Quote from: Dave W on February 13, 2016, 04:13:31 PM
He may buy pickup components from the same supplier as Artec but I seriously doubt he would risk his reputation by buying an Artec or an Epi and rewinding it. It wouldn't makes sense anyway, it would take more time to undo and clean one up than to wind a new one using new components. If I were in your shoes, I'd be very careful about saying that without proof. You and he are both small businessmen with reputations to protect.

I haven't heard his vintage reissue but I do like the sound of his replacement EB-AA Fatbucker as heard in this video.

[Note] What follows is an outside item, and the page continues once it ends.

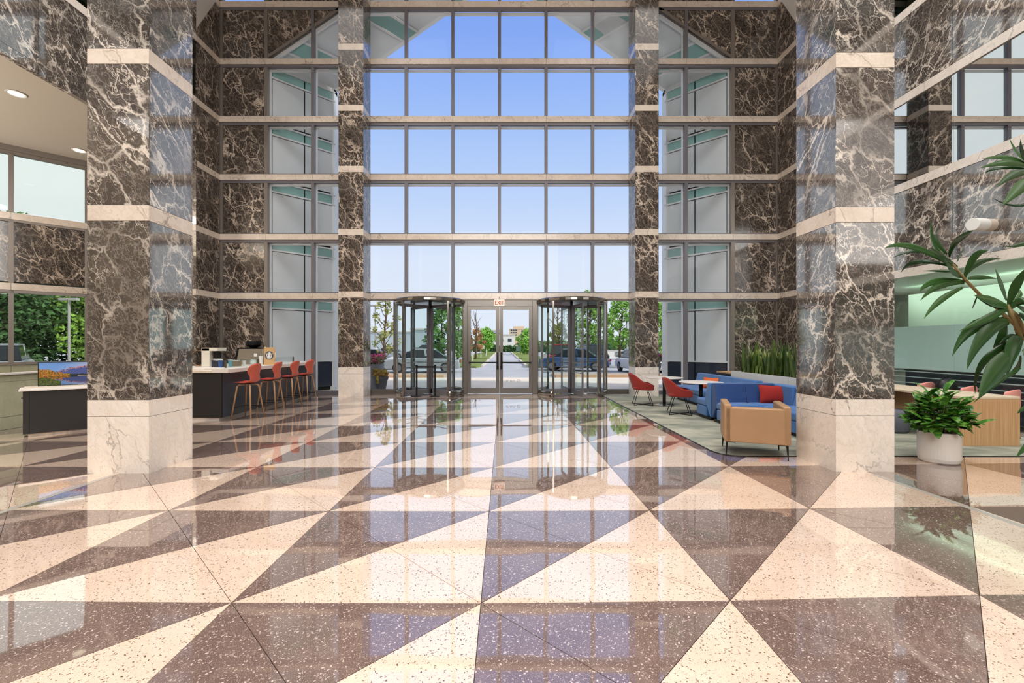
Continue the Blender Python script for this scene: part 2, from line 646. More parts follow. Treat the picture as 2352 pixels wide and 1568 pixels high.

Thanks, I don't need any advice on this subject and have no rep to protect.  I'm 70 with both feet on banana peels.  As I said I've visually A-B'd them.  It's easy to rewind those pickups, takes almost no time to cut the wire off and there's no potting.  I'd do it the same way, $16 for components can't be beat.

I'm not casting aspersions on any of his other product, simply relating my experience with one of them.  Other than that my only problem is his supposed Gretsch 'cadillac green' restoration.  He used a metallic.

66Atlas

Did the ever actually produce a ripper with dual mudbuckers or was that just a promo/prototype thing? Regardless I think that would be a fun build.

Granny Gremlin

I think it's just that Ripper pups are technically Jr Mud (sidewinders like the mudbucker and generally very similar internally - just the magnet type and windings/guage differ).

This:


vs this:


(pics courtesy of Jules' site).

Quote from: uwe on April 17, 2014, 03:19:20 PM
Robert Plant and Jimmy Page (drummer and bassist of Deep Purple, Jake!)

Dave W

#14
The mud comes from the extreme overwinding. There's nothing muddy about the sidewinder design. The Ripper and Bicentennial Thunderbird pickups aren't the world's clearest pickups but I certainly wouldn't call them muddy.

Others: the Lace Holy Grail Strat pickups are sidewinders and they're anything but muddy. Likewise with the Lace PS900 series. Bill Lawrence designed and patented a sidewinder guitar pickup before he worked for Gibson, and he later sold a version for steel guitar; it was bright. The Gibson Les Paul and SG Futura models from the Gibson 2014 line had what they called a P90-H in the neck position; like the Lace PS900, it was also sidewinder humbucker that looked like a P90. It sounds clearer than regular P90. No doubt there are others out there.